Digital photography file formats

I often refer to the various file formats used in digital photography and image editing and thought some Sciencebase readers might be interested in a very brief summary of what those formats are about. Fundamentally, I shoot in RAW and process with DxO PureRaw 3 followed by Topaz Sharpen AI (not every time) and PaintShop Pro. The final images I share are usually resized to 2048 pixel-width, unless I’ve had to crop it to smaller than that, and compressed to 90% JPG quality.

You can think of RAW as being a digital film negative (although the colours are not inverted) and every other format is like a print from that negative.

Definitions and brief explanations:

    1. RAW (Raw Image File):
      • Definition: RAW is a file format that captures all the data from the camera’s image sensor without any processing or compression. RAW files offer greater flexibility for post-processing and editing, allowing photographers to make precise adjustments without loss of quality. However, they usually require specialized software to view and edit.
    2. TIFF (Tagged Image File Format):
      • Definition: TIFF is a flexible file format that supports lossless compression and is widely used for storing high-quality images. TIFF files are known for their versatility and ability to maintain image quality. TIFF files can store multiple layers, transparency, and high-bit-depth images, making them ideal for professional photographers and graphic designers. However, TIFF files tend to have larger file sizes compared to other formats.
    3. JPG/JPEG (Joint Photographic Experts Group):
      • Definition: JPG/JPEG is a commonly used file format that uses lossy compression to reduce file size while maintaining acceptable image quality. JPG is a popular format for sharing and displaying photographs on the web and social media due to its small file size. It achieves compression by discarding some image data, which may result in a slight loss of quality. JPG files are widely supported by software, devices, and web browsers, making them suitable for online use. Successive editing and re-saving of JPG files leads to increasing loss of quality.
    4. PNG (Portable Network Graphics):
      • Definition: PNG is a file format that supports lossless compression and is particularly well-suited for images with transparent backgrounds or sharp lines and text. Ideal for logos, icons, and graphics with sharp edges. Not so well suited for large photographs.
    5. GIF (Graphics Interchange Format):
      • Definition: GIF is a file format these days primarily used for animated images or short looping videos.
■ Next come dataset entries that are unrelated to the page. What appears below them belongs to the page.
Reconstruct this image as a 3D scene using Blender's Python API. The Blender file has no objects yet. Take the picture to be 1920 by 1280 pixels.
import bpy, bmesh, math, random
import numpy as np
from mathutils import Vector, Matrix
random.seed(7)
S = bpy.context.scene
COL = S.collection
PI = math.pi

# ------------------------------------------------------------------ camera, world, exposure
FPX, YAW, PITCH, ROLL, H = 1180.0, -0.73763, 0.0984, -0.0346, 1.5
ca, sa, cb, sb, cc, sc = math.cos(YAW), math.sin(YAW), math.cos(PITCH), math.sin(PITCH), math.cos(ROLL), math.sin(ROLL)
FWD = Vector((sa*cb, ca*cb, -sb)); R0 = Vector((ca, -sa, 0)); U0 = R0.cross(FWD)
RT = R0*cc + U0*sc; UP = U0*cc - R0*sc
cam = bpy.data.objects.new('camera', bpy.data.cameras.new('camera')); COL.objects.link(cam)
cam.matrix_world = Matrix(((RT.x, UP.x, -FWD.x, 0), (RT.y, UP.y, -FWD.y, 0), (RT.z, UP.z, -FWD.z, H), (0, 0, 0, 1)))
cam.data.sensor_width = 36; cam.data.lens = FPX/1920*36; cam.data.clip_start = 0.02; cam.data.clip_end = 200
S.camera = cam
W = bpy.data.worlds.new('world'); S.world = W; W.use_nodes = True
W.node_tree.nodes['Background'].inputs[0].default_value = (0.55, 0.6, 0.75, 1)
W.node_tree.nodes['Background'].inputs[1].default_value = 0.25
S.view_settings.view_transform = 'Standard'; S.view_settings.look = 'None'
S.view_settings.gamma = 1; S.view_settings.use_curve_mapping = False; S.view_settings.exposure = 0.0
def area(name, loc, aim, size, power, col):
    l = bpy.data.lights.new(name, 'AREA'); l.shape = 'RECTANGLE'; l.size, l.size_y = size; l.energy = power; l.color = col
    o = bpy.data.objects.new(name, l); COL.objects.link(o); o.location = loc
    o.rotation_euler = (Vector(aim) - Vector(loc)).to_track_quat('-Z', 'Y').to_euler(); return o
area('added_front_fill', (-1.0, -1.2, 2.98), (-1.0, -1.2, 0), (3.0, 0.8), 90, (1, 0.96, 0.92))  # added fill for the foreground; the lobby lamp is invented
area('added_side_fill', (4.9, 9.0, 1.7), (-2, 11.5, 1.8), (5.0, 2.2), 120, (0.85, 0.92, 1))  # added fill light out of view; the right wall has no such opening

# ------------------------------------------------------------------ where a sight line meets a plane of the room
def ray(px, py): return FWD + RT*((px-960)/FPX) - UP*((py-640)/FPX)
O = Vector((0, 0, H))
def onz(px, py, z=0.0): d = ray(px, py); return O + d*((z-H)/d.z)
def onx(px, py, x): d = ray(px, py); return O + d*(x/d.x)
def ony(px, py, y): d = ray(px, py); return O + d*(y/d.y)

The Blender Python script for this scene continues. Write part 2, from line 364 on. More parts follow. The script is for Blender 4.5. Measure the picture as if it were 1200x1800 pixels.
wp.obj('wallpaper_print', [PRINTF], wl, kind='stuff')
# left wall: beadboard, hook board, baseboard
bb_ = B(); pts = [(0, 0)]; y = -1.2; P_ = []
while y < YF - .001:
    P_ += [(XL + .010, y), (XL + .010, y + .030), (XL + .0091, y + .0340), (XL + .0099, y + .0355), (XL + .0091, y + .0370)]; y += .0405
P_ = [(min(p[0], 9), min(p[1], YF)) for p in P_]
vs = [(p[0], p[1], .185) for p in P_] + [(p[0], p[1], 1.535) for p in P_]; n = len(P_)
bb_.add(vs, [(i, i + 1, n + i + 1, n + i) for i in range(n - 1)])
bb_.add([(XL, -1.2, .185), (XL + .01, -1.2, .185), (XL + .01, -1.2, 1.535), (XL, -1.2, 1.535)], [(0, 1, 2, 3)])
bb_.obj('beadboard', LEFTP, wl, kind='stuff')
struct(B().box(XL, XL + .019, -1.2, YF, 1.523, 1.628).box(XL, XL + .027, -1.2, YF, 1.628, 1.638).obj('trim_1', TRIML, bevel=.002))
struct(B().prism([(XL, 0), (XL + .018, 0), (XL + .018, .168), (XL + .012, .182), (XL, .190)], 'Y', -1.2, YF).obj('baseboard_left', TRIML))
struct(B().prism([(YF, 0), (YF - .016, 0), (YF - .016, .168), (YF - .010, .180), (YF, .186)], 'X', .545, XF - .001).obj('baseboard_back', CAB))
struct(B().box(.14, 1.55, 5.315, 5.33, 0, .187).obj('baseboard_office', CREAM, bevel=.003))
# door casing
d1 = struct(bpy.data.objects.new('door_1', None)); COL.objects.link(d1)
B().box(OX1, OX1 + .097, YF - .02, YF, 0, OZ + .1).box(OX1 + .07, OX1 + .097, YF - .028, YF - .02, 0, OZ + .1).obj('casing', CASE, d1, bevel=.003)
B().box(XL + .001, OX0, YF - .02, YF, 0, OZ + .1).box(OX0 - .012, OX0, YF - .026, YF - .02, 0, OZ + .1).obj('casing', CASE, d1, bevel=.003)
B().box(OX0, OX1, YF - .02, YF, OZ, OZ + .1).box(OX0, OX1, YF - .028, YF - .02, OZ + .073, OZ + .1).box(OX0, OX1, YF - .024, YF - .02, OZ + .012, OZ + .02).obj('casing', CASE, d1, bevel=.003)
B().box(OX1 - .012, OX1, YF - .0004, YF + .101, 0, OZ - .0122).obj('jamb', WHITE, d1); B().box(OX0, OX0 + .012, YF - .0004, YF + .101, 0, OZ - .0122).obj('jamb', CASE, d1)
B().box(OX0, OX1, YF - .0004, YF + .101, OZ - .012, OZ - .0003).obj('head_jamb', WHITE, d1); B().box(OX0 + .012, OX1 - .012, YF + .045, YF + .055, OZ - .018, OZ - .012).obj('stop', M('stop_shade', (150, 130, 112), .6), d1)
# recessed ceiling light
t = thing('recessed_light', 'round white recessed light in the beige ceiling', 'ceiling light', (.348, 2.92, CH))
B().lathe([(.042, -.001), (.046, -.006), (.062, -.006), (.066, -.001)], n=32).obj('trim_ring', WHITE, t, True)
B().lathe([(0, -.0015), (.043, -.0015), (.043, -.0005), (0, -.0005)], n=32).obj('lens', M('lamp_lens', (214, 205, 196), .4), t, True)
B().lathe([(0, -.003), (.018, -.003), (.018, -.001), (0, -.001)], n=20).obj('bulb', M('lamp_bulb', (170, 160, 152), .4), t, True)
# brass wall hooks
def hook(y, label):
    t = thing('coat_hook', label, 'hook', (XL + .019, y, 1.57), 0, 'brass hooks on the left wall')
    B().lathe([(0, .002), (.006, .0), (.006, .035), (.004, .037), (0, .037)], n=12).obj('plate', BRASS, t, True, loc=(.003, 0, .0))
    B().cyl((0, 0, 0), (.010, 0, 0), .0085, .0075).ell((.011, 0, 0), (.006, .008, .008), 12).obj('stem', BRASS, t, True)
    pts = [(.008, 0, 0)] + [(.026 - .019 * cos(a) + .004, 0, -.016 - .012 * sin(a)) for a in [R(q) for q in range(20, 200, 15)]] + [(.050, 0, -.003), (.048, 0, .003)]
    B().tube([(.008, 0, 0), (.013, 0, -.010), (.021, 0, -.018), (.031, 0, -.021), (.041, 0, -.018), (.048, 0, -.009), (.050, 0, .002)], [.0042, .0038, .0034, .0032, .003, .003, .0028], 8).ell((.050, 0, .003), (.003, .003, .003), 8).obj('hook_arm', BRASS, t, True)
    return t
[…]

Originally, it was an efficient compression format for photographs that is in some ways lossless but limits the colour palette to 256-bits.
    6. BMP (Bitmap):
      • Definition: BMP is a file format that stores images as uncompressed bitmaps, which means large file sizes. They offer excellent image quality and are often used in professional printing.

Sciencebase reader Andy, was puzzled as to why sometimes his edited image files in JPG format are bigger than the original RAW file. After all, JPG is a compressed format, he says, shouldn’t the file be smaller?

Well, the basic RAW file is like a 1:1 grid of every pixel value recorded by your camera’s sensor. It does contain some extra info too like camera settings, geotags, name, time-date stamp etc, and even a compressed jpg copy of the photo (that copy is used to display the image on your camera’s screen).

When you edit import and edit the RAW image, your processing, levels adjustment, white balance correction, sharpening etc, can add information about how you have changed the values for each of those pixels in the file. Now, when you save it, if you choose minimal jpg compression, then all that extra data is simply stored in the file so it gets bigger.

However, if you save the edited file with a higher compression ratio, then the compression process looks at the pixels, indeed whole areas of pixels to see how it can save space. Those pixels in an area with similar values, say an area of blue sky, are then compressed by saving the data for one typical pixel and then adding a snippet of code to say that so many nearby pixels are the same. This uses up a lot less space than keeping all the data for every single pixel. The redundant data is discarded. The higher the compression ratio the smaller the final file, but the lower the quality and the more artefacts, such as distortion and fringing.